[Edu-sig] Could there be a new test, call it AP something else?
Litvin
litvin at skylit.com
Mon Jan 25 16:22:27 CET 2010
At 09:36 AM 1/25/2010, David MacQuigg wrote:
>I can't imagine teaching or testing CS without an actual
>language. A much better alternative would be to have the same test
>in multiple languages (perhaps with a "handicap" factor for the
>students choosing Python, so they don't have an embarrassing advantage :>).
Sure, for teaching you can use a particular language (or
two). Testing is another matter. Currently AP free-response
questions are not just "program this" or "program that" -- they are
stated in a particular language, e.g., here is a class, implement
this particular method. They also have a "case study," now in Java,
and ask questions about it, e.g., to write a new method or to
implement a new derived class. The questions never ask students to
write a complete program. Then ETS brings together 80 or so teachers
and college profs for a week each June to grade AP CS free-response
questions. These readers would have to be polyglots.
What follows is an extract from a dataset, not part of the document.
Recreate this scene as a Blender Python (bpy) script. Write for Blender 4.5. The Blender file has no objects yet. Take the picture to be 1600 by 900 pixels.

They use an
elaborate rubric to grade a question, with partial credit given for
every little bit remotely related to the right answer. Supporting
multiple languages would cost the College Board and ETS a lot of
money, and this is a relatively small exam (about 20,000 students).
There are many programming competitions, of course, where they care
only about the program's correct result, such as ACSL --
http://www.acsl.org/. That's where Python programmers have a great
advantage. Unfortunately, few contestants use it now, because it is
not widely taught in schools yet. Does a contest specifically for
Python programmers exist? Is it feasible?